Oyèrónkẹ́ Oyěwùmí
Oyèrónkẹ́ Oyěwùmí | |
|---|---|
Oyèrónkẹ́ Oyěwùmí (2020) | |
| Born | November 10, 1957 Ògbómọ̀ṣọ́, Nigeria |
| Occupations | Gender scholar and professor |
Oyèrónkẹ́ Oyěwùmí ⓘ(born 10 November 1957) is a Nigerian gender scholar and full professor of sociology at Stony Brook University. She acquired her bachelor's degree in political science at the University of Ibadan in Ibadan, Nigeria and went on to pursue her graduate degree in sociology at the University of California, Berkeley. Oyěwùmí is the winner of the African Studies Association's 2021 Distinguished Africanist Award, which recognizes and honours individuals who have contributed a lifetime of outstanding scholarship in African studies combined with service to the Africanist community.

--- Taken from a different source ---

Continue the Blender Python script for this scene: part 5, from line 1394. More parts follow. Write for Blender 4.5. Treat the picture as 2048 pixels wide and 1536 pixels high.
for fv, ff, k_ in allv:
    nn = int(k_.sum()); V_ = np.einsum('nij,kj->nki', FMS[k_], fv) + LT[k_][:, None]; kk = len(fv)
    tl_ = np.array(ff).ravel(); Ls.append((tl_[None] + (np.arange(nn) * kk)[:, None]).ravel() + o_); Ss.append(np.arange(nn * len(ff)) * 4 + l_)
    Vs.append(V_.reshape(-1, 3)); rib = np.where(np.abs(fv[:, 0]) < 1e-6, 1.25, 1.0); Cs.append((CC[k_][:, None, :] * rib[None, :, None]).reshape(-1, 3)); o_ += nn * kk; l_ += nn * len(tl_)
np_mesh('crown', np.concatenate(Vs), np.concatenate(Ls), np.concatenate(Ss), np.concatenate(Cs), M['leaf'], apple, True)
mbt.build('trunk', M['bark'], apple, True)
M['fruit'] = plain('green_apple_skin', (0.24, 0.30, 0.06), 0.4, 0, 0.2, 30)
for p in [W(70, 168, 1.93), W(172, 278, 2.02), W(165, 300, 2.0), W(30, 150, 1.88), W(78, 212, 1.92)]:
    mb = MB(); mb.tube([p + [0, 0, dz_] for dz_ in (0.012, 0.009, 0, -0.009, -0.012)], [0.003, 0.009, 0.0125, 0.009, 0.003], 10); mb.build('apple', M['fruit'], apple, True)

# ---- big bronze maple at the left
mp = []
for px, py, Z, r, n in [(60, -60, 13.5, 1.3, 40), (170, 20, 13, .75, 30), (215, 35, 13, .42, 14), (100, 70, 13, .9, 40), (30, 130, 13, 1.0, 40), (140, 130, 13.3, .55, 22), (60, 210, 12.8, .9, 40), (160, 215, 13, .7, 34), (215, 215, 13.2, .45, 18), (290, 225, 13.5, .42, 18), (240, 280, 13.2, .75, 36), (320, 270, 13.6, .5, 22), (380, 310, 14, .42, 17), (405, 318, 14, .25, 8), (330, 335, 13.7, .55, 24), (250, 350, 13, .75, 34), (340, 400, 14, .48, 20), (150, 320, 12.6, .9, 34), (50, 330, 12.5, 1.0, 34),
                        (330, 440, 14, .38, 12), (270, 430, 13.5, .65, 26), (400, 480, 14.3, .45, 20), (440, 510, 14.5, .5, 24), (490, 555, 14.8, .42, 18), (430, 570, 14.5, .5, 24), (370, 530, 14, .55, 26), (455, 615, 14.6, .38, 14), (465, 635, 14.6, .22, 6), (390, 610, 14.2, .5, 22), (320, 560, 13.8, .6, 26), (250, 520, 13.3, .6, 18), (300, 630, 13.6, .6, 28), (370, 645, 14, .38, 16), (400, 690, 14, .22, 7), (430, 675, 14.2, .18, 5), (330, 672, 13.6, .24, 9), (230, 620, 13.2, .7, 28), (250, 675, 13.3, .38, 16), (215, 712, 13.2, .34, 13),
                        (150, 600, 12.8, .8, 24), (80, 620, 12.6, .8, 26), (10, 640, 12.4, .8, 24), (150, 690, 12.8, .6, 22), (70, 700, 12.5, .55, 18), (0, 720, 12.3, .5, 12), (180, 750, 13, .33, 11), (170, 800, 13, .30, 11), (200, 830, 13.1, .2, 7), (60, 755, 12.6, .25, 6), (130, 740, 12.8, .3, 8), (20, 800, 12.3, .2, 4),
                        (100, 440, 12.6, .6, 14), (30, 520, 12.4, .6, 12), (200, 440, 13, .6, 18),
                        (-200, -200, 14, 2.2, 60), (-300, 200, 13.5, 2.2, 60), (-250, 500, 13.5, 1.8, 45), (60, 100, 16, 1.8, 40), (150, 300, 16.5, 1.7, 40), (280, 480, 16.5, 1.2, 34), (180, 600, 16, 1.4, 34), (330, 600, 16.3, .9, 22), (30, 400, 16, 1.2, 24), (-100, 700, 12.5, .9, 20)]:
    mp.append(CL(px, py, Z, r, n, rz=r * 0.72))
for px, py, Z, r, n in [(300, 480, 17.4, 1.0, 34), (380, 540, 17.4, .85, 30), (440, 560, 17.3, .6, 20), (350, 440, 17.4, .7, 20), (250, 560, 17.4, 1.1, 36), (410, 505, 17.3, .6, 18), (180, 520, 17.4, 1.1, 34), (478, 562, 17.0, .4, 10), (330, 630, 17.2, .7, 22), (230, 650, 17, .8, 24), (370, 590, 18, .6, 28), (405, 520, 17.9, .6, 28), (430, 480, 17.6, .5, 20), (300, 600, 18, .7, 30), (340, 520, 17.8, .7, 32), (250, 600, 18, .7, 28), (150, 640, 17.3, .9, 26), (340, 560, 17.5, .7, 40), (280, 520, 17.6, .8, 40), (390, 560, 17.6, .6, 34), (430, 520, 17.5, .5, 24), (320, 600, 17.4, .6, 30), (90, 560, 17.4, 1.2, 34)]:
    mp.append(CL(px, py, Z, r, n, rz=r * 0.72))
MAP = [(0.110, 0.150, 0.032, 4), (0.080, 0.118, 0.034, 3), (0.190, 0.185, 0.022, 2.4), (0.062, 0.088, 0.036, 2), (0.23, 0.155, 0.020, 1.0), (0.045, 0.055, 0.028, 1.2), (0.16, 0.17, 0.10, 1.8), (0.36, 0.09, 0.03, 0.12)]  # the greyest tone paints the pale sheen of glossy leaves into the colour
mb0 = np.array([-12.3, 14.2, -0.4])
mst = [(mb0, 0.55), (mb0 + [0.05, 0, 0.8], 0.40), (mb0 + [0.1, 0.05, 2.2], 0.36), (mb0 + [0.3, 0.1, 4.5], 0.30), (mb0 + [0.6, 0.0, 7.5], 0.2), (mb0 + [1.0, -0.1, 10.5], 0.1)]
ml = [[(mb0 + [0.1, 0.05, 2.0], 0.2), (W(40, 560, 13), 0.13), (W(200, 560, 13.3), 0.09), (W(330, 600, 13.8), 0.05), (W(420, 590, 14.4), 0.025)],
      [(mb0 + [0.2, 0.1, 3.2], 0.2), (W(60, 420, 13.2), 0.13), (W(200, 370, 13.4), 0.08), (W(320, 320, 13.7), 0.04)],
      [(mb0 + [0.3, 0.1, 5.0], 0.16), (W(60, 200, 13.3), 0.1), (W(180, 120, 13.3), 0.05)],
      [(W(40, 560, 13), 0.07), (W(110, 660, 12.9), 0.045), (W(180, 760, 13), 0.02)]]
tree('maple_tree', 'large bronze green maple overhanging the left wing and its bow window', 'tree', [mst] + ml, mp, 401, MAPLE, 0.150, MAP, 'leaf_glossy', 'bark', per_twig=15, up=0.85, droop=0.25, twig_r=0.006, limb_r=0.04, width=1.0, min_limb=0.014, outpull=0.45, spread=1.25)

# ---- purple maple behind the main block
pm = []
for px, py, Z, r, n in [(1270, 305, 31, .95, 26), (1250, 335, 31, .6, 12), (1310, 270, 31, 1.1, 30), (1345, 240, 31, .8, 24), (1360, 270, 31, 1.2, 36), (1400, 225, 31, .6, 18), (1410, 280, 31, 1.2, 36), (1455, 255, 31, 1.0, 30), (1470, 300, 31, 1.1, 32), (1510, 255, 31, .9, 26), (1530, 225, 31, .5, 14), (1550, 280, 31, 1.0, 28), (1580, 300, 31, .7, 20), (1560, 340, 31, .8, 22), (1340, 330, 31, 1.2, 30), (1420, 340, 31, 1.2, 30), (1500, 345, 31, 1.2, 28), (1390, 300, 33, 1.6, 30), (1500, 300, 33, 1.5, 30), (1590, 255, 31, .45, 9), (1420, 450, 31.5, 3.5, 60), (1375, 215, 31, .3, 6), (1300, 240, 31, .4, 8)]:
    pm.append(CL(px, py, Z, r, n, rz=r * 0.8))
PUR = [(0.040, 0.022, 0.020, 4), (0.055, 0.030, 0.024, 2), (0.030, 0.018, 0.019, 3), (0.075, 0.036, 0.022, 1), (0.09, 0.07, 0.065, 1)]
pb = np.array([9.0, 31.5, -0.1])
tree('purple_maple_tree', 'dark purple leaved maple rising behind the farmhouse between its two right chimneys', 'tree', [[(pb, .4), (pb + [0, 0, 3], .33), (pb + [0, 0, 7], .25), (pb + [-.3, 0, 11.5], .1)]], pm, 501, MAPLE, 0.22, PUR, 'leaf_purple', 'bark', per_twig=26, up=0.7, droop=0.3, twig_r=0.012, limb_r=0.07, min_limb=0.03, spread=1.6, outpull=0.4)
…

In her contribution to Twenty-five years of Women Writing African Women's and Gendered Worlds, historian Nwando Achebe identifies Oyèrónkẹ́ Oyěwùmí as one of the Women scholars of West African descent (specifically from Nigeria) whose migration to Europe and North America forms part of the broader "brain drain" phenomenon in African higher education.
In her 1997 monograph, The Invention of Women: Making an African Sense of Western Gender Discourses, she offers a postcolonial feminist critique of Western dominance in African studies. The book won the American Sociological Association's 1998 Distinguished Book Award in the Gender and Sex category.